> [The problem]: Quote the data below in full, minus the images.

===

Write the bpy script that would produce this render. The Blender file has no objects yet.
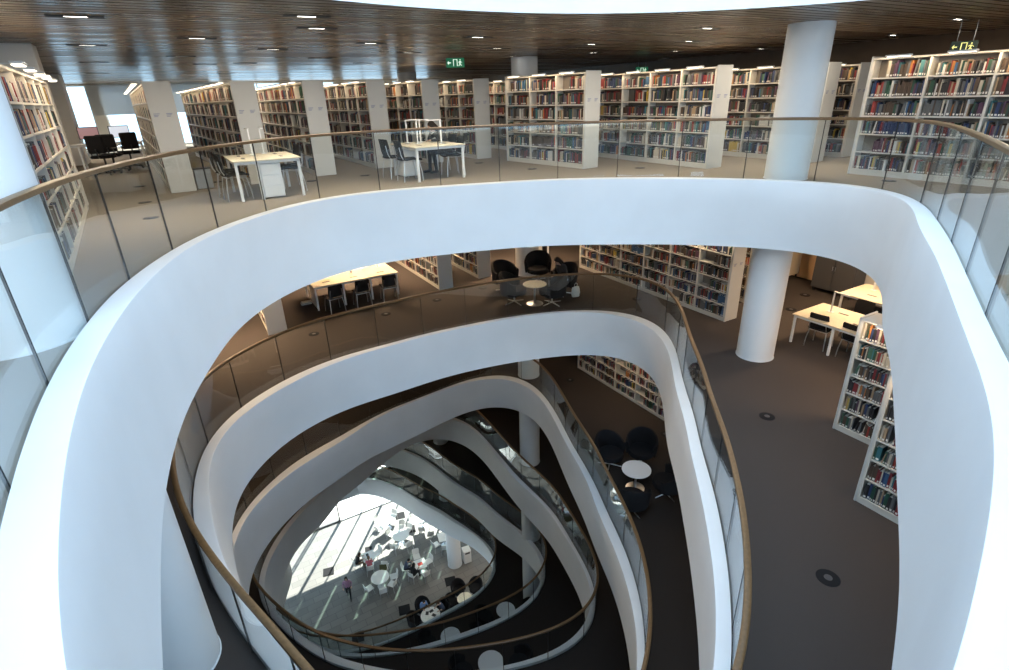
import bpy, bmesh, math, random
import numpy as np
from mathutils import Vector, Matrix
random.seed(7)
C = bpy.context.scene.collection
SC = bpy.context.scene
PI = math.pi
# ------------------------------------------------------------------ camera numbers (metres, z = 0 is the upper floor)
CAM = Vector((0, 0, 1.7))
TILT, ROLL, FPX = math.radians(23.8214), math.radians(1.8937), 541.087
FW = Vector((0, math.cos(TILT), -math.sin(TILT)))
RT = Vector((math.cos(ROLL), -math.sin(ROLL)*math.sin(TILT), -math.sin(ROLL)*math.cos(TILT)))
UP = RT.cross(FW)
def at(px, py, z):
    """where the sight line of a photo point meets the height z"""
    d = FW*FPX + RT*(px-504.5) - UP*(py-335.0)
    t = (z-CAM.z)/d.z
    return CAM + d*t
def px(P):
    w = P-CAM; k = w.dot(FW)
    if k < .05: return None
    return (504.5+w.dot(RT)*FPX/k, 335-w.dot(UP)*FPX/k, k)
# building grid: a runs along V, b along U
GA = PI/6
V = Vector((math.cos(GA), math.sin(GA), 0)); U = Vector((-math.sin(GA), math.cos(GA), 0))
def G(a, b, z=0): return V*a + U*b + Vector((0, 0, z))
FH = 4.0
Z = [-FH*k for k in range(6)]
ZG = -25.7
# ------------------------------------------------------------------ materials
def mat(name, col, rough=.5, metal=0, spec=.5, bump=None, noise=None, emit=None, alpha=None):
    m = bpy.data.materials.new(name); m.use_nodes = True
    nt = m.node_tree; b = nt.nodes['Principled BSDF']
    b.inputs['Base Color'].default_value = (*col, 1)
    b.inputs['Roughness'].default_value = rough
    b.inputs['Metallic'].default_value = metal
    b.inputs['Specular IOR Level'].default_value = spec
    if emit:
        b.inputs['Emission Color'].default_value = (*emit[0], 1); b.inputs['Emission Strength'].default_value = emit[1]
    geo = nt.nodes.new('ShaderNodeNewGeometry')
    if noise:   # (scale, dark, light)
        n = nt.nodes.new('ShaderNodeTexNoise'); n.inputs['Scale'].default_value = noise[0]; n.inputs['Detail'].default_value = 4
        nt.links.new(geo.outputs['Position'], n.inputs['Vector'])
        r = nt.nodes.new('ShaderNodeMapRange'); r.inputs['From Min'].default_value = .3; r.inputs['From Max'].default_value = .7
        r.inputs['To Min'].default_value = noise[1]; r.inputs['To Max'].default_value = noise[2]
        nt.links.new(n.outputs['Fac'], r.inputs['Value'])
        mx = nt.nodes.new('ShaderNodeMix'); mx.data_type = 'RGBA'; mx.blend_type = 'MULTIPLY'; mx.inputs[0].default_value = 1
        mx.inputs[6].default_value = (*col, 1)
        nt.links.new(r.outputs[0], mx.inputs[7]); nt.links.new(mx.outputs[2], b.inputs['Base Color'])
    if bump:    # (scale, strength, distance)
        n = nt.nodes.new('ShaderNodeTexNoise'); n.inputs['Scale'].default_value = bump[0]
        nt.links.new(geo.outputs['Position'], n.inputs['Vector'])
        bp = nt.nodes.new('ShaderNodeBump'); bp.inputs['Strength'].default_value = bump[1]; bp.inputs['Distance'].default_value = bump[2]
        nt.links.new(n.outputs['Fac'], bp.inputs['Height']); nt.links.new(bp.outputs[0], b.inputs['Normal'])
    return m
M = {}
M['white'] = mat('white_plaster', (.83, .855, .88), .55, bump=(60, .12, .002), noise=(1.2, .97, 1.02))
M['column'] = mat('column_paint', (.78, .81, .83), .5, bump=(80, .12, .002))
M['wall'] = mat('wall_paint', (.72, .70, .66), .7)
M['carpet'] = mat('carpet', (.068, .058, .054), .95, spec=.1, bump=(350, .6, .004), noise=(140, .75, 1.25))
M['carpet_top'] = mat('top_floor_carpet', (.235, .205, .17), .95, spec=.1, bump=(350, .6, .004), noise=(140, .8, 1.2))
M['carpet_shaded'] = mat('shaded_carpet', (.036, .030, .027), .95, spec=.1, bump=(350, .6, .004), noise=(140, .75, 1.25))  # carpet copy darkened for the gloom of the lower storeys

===

> [Answer for this exercise]:
Write the bpy script that would produce this render. The Blender file has no objects yet.
import bpy, bmesh, math, random
import numpy as np
from mathutils import Vector, Matrix
random.seed(7)
C = bpy.context.scene.collection
SC = bpy.context.scene
PI = math.pi
# ------------------------------------------------------------------ camera numbers (metres, z = 0 is the upper floor)
CAM = Vector((0, 0, 1.7))
TILT, ROLL, FPX = math.radians(23.8214), math.radians(1.8937), 541.087
FW = Vector((0, math.cos(TILT), -math.sin(TILT)))
RT = Vector((math.cos(ROLL), -math.sin(ROLL)*math.sin(TILT), -math.sin(ROLL)*math.cos(TILT)))
UP = RT.cross(FW)
def at(px, py, z):
    """where the sight line of a photo point meets the height z"""
    d = FW*FPX + RT*(px-504.5) - UP*(py-335.0)
    t = (z-CAM.z)/d.z
    return CAM + d*t
def px(P):
    w = P-CAM; k = w.dot(FW)
    if k < .05: return None
    return (504.5+w.dot(RT)*FPX/k, 335-w.dot(UP)*FPX/k, k)
# building grid: a runs along V, b along U
GA = PI/6
V = Vector((math.cos(GA), math.sin(GA), 0)); U = Vector((-math.sin(GA), math.cos(GA), 0))
def G(a, b, z=0): return V*a + U*b + Vector((0, 0, z))
FH = 4.0
Z = [-FH*k for k in range(6)]
ZG = -25.7
# ------------------------------------------------------------------ materials
def mat(name, col, rough=.5, metal=0, spec=.5, bump=None, noise=None, emit=None, alpha=None):
    m = bpy.data.materials.new(name); m.use_nodes = True
    nt = m.node_tree; b = nt.nodes['Principled BSDF']
    b.inputs['Base Color'].default_value = (*col, 1)
    b.inputs['Roughness'].default_value = rough
    b.inputs['Metallic'].default_value = metal
    b.inputs['Specular IOR Level'].default_value = spec
    if emit:
        b.inputs['Emission Color'].default_value = (*emit[0], 1); b.inputs['Emission Strength'].default_value = emit[1]
    geo = nt.nodes.new('ShaderNodeNewGeometry')
    if noise:   # (scale, dark, light)
        n = nt.nodes.new('ShaderNodeTexNoise'); n.inputs['Scale'].default_value = noise[0]; n.inputs['Detail'].default_value = 4
        nt.links.new(geo.outputs['Position'], n.inputs['Vector'])
        r = nt.nodes.new('ShaderNodeMapRange'); r.inputs['From Min'].default_value = .3; r.inputs['From Max'].default_value = .7
        r.inputs['To Min'].default_value = noise[1]; r.inputs['To Max'].default_value = noise[2]
        nt.links.new(n.outputs['Fac'], r.inputs['Value'])
        mx = nt.nodes.new('ShaderNodeMix'); mx.data_type = 'RGBA'; mx.blend_type = 'MULTIPLY'; mx.inputs[0].default_value = 1
        mx.inputs[6].default_value = (*col, 1)
        nt.links.new(r.outputs[0], mx.inputs[7]); nt.links.new(mx.outputs[2], b.inputs['Base Color'])
    if bump:    # (scale, strength, distance)
        n = nt.nodes.new('ShaderNodeTexNoise'); n.inputs['Scale'].default_value = bump[0]
        nt.links.new(geo.outputs['Position'], n.inputs['Vector'])
        bp = nt.nodes.new('ShaderNodeBump'); bp.inputs['Strength'].default_value = bump[1]; bp.inputs['Distance'].default_value = bump[2]
        nt.links.new(n.outputs['Fac'], bp.inputs['Height']); nt.links.new(bp.outputs[0], b.inputs['Normal'])
    return m
M = {}
M['white'] = mat('white_plaster', (.83, .855, .88), .55, bump=(60, .12, .002), noise=(1.2, .97, 1.02))
M['column'] = mat('column_paint', (.78, .81, .83), .5, bump=(80, .12, .002))
M['wall'] = mat('wall_paint', (.72, .70, .66), .7)
M['carpet'] = mat('carpet', (.068, .058, .054), .95, spec=.1, bump=(350, .6, .004), noise=(140, .75, 1.25))
M['carpet_top'] = mat('top_floor_carpet', (.235, .205, .17), .95, spec=.1, bump=(350, .6, .004), noise=(140, .8, 1.2))
M['carpet_shaded'] = mat('shaded_carpet', (.036, .030, .027), .95, spec=.1, bump=(350, .6, .004), noise=(140, .75, 1.25))  # carpet copy darkened for the gloom of the lower storeys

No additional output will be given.